**Data segment:**
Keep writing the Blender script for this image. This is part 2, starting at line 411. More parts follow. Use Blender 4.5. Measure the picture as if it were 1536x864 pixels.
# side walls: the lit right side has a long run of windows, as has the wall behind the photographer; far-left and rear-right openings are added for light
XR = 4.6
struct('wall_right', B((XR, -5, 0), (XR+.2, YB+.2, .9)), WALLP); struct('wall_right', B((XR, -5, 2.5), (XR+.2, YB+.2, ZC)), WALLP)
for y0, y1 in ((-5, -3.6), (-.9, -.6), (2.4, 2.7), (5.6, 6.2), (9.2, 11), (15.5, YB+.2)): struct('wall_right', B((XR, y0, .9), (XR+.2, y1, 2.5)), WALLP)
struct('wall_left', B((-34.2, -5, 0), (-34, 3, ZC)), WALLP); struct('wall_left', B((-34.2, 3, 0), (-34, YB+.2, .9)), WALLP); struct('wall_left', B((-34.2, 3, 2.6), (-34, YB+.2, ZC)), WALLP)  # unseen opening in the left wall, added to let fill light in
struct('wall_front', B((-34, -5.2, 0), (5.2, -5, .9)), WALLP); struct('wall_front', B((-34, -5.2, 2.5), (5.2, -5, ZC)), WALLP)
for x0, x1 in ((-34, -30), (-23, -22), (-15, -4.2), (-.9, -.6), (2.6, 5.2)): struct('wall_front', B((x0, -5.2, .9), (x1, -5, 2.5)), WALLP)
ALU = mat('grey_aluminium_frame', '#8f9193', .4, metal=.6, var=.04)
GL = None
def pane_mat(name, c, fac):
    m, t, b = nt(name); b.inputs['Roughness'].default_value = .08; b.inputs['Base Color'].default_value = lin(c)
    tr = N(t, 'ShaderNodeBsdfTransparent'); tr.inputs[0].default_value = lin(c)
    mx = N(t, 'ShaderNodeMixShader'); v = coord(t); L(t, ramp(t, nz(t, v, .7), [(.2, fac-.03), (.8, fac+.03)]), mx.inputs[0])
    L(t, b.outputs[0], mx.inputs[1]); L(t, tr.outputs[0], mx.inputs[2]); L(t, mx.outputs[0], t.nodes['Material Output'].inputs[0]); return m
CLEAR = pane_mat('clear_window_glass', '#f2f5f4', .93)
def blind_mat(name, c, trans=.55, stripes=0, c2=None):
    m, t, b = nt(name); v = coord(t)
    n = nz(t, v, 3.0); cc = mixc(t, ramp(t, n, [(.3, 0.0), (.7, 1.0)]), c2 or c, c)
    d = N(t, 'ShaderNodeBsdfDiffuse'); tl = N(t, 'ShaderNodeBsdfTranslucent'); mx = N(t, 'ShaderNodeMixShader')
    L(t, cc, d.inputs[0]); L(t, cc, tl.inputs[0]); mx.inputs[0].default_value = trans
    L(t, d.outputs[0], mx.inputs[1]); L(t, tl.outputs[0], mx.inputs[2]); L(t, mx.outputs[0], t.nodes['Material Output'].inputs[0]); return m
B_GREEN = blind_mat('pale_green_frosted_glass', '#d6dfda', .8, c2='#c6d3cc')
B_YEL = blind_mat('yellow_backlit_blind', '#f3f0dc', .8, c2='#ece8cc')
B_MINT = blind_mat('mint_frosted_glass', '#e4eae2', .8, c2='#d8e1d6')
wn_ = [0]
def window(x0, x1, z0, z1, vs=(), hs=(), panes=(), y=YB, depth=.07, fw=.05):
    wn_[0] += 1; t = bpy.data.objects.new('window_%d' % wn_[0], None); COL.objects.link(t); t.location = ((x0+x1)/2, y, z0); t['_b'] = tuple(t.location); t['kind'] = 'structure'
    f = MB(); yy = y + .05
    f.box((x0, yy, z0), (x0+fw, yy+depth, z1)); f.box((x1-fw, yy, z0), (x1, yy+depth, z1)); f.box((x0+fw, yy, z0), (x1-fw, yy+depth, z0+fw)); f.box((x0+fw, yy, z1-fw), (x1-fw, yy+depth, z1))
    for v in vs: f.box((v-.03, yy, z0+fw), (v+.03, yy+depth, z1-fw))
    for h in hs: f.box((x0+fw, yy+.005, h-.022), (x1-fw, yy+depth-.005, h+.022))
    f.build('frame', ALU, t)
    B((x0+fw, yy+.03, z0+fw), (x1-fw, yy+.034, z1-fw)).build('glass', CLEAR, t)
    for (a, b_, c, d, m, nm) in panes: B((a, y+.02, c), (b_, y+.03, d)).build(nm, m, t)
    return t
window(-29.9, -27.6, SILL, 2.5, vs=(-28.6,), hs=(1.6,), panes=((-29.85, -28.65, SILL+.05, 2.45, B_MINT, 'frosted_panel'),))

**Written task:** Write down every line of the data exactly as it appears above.

**Expected answer:**
Keep writing the Blender script for this image. This is part 2, starting at line 411. More parts follow. Use Blender 4.5. Measure the picture as if it were 1536x864 pixels.
# side walls: the lit right side has a long run of windows, as has the wall behind the photographer; far-left and rear-right openings are added for light
XR = 4.6
struct('wall_right', B((XR, -5, 0), (XR+.2, YB+.2, .9)), WALLP); struct('wall_right', B((XR, -5, 2.5), (XR+.2, YB+.2, ZC)), WALLP)
for y0, y1 in ((-5, -3.6), (-.9, -.6), (2.4, 2.7), (5.6, 6.2), (9.2, 11), (15.5, YB+.2)): struct('wall_right', B((XR, y0, .9), (XR+.2, y1, 2.5)), WALLP)
struct('wall_left', B((-34.2, -5, 0), (-34, 3, ZC)), WALLP); struct('wall_left', B((-34.2, 3, 0), (-34, YB+.2, .9)), WALLP); struct('wall_left', B((-34.2, 3, 2.6), (-34, YB+.2, ZC)), WALLP)  # unseen opening in the left wall, added to let fill light in
struct('wall_front', B((-34, -5.2, 0), (5.2, -5, .9)), WALLP); struct('wall_front', B((-34, -5.2, 2.5), (5.2, -5, ZC)), WALLP)
for x0, x1 in ((-34, -30), (-23, -22), (-15, -4.2), (-.9, -.6), (2.6, 5.2)): struct('wall_front', B((x0, -5.2, .9), (x1, -5, 2.5)), WALLP)
ALU = mat('grey_aluminium_frame', '#8f9193', .4, metal=.6, var=.04)
GL = None
def pane_mat(name, c, fac):
    m, t, b = nt(name); b.inputs['Roughness'].default_value = .08; b.inputs['Base Color'].default_value = lin(c)
    tr = N(t, 'ShaderNodeBsdfTransparent'); tr.inputs[0].default_value = lin(c)
    mx = N(t, 'ShaderNodeMixShader'); v = coord(t); L(t, ramp(t, nz(t, v, .7), [(.2, fac-.03), (.8, fac+.03)]), mx.inputs[0])
    L(t, b.outputs[0], mx.inputs[1]); L(t, tr.outputs[0], mx.inputs[2]); L(t, mx.outputs[0], t.nodes['Material Output'].inputs[0]); return m
CLEAR = pane_mat('clear_window_glass', '#f2f5f4', .93)
def blind_mat(name, c, trans=.55, stripes=0, c2=None):
    m, t, b = nt(name); v = coord(t)
    n = nz(t, v, 3.0); cc = mixc(t, ramp(t, n, [(.3, 0.0), (.7, 1.0)]), c2 or c, c)
    d = N(t, 'ShaderNodeBsdfDiffuse'); tl = N(t, 'ShaderNodeBsdfTranslucent'); mx = N(t, 'ShaderNodeMixShader')
    L(t, cc, d.inputs[0]); L(t, cc, tl.inputs[0]); mx.inputs[0].default_value = trans
    L(t, d.outputs[0], mx.inputs[1]); L(t, tl.outputs[0], mx.inputs[2]); L(t, mx.outputs[0], t.nodes['Material Output'].inputs[0]); return m
B_GREEN = blind_mat('pale_green_frosted_glass', '#d6dfda', .8, c2='#c6d3cc')
B_YEL = blind_mat('yellow_backlit_blind', '#f3f0dc', .8, c2='#ece8cc')
B_MINT = blind_mat('mint_frosted_glass', '#e4eae2', .8, c2='#d8e1d6')
wn_ = [0]
def window(x0, x1, z0, z1, vs=(), hs=(), panes=(), y=YB, depth=.07, fw=.05):
    wn_[0] += 1; t = bpy.data.objects.new('window_%d' % wn_[0], None); COL.objects.link(t); t.location = ((x0+x1)/2, y, z0); t['_b'] = tuple(t.location); t['kind'] = 'structure'
    f = MB(); yy = y + .05
    f.box((x0, yy, z0), (x0+fw, yy+depth, z1)); f.box((x1-fw, yy, z0), (x1, yy+depth, z1)); f.box((x0+fw, yy, z0), (x1-fw, yy+depth, z0+fw)); f.box((x0+fw, yy, z1-fw), (x1-fw, yy+depth, z1))
    for v in vs: f.box((v-.03, yy, z0+fw), (v+.03, yy+depth, z1-fw))
    for h in hs: f.box((x0+fw, yy+.005, h-.022), (x1-fw, yy+depth-.005, h+.022))
    f.build('frame', ALU, t)
    B((x0+fw, yy+.03, z0+fw), (x1-fw, yy+.034, z1-fw)).build('glass', CLEAR, t)
    for (a, b_, c, d, m, nm) in panes: B((a, y+.02, c), (b_, y+.03, d)).build(nm, m, t)
    return t
window(-29.9, -27.6, SILL, 2.5, vs=(-28.6,), hs=(1.6,), panes=((-29.85, -28.65, SILL+.05, 2.45, B_MINT, 'frosted_panel'),))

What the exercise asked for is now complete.